Farmer described the issues constraining the modernisation of the UK construction labour market and a set out a blueprint for actions that could be deployed to turn this around. There is much in both the Farmer Report and the UK MMC Strategy for the Australian industry. These emphasise that business as usual is unsustainable.

Modernising the Australian construction education and capability platform will require a co-ordinated national strategy. This will require a national engagement unlike the lack of interest shown in signing the Skilling Australia Fund and the adhoc attendance of responsible state ministers who have yet to realise the challenges needing to be faced. Government, industry and educators have yet to envision the rapidly changing construction landscape. There is a lack of recognition that every month thousands of construction jobs are going off-shore as smarter, modern, innovative and more competitive manufacturers are outperforming old practice.

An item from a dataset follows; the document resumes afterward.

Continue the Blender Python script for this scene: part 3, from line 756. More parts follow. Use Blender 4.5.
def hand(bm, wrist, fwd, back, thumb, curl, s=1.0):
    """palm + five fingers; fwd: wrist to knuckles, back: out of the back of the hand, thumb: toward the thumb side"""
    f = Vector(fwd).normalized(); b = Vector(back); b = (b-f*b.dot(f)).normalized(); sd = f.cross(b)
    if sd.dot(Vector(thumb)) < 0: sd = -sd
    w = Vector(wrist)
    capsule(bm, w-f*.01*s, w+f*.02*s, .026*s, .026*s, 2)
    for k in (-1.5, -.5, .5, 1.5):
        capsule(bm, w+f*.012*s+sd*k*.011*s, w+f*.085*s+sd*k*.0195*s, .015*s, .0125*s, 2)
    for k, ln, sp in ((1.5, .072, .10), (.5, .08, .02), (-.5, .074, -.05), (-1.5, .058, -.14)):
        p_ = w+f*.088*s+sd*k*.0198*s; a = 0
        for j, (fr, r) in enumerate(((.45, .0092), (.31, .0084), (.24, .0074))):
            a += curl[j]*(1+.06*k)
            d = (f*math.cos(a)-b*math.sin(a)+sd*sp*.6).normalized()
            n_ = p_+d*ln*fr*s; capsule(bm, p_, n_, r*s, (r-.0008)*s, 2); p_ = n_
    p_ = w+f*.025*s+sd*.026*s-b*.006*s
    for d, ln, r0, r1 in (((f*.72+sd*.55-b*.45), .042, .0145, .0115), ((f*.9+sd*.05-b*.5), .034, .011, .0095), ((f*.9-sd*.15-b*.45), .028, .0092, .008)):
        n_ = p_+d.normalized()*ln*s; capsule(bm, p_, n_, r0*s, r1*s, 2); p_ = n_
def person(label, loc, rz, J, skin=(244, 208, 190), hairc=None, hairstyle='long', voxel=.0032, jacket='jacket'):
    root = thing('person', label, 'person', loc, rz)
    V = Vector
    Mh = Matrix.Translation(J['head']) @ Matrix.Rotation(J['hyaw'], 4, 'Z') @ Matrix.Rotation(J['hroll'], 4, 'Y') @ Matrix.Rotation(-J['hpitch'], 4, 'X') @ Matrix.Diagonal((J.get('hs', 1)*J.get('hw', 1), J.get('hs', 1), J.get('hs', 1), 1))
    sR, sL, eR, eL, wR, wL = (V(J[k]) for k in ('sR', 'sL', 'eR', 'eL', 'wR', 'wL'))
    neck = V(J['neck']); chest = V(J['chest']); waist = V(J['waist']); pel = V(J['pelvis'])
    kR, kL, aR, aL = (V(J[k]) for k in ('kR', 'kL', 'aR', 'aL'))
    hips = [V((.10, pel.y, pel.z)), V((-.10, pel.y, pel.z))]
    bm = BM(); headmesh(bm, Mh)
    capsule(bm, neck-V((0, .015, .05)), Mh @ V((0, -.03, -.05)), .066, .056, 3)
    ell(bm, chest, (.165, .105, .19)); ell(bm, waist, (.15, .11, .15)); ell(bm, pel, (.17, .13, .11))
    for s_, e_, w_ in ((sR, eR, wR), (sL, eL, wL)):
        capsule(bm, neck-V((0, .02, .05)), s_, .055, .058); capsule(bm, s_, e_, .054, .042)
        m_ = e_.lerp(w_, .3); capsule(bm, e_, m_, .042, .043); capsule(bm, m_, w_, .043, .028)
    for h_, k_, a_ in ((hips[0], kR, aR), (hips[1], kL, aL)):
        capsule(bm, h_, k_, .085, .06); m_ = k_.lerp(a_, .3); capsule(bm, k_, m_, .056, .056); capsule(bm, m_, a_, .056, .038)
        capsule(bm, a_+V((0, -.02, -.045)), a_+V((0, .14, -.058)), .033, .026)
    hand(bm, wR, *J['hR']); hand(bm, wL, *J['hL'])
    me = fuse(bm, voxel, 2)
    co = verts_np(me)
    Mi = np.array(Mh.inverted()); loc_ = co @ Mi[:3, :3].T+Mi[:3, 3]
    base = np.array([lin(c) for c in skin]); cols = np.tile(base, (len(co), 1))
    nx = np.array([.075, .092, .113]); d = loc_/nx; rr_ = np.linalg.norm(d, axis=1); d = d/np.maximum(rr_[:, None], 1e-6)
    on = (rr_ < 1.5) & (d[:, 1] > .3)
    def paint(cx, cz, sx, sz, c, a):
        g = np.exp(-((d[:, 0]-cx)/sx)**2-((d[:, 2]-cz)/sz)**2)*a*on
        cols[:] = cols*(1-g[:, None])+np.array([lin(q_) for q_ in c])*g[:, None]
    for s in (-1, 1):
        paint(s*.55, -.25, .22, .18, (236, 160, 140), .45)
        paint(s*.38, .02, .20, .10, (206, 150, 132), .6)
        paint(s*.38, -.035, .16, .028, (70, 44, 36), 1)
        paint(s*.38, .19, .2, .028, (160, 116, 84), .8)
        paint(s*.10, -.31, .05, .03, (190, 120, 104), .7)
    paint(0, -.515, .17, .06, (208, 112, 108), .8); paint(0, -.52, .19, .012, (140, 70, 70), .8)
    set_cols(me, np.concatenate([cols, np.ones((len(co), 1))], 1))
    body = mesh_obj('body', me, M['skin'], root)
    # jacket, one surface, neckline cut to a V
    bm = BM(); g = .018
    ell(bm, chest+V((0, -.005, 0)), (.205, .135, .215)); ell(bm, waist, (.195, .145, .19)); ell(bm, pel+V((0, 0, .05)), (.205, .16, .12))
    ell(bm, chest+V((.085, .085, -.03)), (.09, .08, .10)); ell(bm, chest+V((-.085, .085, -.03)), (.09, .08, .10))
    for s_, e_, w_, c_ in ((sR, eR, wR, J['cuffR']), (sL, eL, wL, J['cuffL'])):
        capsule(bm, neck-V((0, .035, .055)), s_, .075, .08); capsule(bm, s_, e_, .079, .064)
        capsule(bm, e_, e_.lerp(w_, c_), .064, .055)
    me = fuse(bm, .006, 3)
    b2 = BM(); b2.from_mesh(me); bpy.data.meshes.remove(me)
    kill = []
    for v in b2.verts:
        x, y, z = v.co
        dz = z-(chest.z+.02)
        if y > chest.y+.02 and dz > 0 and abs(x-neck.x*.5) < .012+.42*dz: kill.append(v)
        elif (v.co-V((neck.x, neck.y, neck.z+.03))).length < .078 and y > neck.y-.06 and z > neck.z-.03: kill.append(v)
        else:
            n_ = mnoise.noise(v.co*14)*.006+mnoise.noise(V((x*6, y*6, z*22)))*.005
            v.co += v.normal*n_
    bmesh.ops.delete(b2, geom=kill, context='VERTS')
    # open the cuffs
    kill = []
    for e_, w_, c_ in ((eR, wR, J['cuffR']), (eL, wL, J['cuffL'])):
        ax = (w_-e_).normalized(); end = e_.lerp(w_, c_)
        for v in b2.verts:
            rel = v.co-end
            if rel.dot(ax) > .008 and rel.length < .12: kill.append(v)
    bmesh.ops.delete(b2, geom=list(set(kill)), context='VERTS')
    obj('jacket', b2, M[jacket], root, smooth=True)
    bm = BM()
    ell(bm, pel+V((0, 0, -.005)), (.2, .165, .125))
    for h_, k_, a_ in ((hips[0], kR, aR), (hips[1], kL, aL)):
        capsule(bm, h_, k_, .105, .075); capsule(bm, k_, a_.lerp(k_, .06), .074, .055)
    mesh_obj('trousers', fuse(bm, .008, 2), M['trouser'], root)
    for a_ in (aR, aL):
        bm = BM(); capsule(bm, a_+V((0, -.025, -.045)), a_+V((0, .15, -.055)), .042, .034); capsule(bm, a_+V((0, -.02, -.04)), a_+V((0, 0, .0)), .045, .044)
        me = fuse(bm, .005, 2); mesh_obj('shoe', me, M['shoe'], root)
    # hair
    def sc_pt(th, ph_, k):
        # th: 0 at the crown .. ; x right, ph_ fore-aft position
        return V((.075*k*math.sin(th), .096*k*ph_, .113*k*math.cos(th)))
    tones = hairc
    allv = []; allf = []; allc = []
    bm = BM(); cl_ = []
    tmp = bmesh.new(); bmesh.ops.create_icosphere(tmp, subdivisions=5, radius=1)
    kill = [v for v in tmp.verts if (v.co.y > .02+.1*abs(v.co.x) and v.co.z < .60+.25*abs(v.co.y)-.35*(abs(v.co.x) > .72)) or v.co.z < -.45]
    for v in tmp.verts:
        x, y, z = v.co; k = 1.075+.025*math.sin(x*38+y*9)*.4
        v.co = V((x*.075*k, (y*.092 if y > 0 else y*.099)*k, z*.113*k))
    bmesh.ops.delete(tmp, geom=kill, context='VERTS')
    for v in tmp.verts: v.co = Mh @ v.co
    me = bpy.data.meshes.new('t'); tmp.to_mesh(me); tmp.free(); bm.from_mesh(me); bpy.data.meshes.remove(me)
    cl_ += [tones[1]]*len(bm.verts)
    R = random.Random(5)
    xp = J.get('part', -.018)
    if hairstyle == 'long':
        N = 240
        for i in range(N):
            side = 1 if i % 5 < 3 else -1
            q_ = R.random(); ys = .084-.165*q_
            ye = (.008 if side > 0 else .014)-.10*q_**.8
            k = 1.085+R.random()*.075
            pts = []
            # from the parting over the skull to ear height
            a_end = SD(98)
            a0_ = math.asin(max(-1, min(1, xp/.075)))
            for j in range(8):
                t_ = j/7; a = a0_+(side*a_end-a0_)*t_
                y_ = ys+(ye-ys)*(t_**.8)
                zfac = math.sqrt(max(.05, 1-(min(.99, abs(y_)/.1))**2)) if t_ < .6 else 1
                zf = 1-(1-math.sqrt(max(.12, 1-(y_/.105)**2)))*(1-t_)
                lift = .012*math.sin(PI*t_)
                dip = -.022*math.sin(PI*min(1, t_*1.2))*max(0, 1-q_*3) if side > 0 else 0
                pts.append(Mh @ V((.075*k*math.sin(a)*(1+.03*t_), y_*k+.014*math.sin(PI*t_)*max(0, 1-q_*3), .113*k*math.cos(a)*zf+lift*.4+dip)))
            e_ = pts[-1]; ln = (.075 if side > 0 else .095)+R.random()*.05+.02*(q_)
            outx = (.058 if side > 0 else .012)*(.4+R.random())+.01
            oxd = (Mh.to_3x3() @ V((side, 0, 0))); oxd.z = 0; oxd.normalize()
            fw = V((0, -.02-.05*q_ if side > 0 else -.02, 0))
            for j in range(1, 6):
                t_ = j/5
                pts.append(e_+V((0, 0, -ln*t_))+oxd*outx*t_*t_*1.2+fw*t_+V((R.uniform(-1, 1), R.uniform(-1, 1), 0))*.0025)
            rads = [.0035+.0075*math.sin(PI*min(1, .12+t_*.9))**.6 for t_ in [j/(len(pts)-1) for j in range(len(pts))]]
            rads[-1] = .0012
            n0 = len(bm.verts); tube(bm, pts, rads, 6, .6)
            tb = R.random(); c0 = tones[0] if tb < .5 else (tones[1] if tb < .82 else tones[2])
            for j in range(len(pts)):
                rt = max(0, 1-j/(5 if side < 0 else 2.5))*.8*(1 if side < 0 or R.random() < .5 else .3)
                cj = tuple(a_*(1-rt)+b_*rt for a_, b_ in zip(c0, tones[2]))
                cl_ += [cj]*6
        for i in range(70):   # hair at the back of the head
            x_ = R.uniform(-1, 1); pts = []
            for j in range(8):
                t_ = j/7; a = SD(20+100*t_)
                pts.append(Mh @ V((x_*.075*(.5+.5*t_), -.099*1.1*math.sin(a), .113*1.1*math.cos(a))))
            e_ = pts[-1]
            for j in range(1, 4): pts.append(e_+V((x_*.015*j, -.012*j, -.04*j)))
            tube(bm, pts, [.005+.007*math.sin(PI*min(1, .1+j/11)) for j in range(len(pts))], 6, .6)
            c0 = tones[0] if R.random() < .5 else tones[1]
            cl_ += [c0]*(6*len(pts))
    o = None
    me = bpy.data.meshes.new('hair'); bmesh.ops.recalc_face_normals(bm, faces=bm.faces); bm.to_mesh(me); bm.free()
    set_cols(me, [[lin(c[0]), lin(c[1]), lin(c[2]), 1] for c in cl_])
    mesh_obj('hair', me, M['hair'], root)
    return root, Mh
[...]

Leadership opportunities abound for the nimbler states who are minded to lead the way in fostering ‘new collar’ skills and the workforce that enables a modern construction industry. They will be the states who see the opportunity in redefining the much-reported state of construction in Australia today by adopting strategies that position them as the ‘States of Construction’. And there will be opportunities for first-mover universities and TAFEs to establish new integrated, life-long education platforms that become the accelerated pathways to modern construction careers.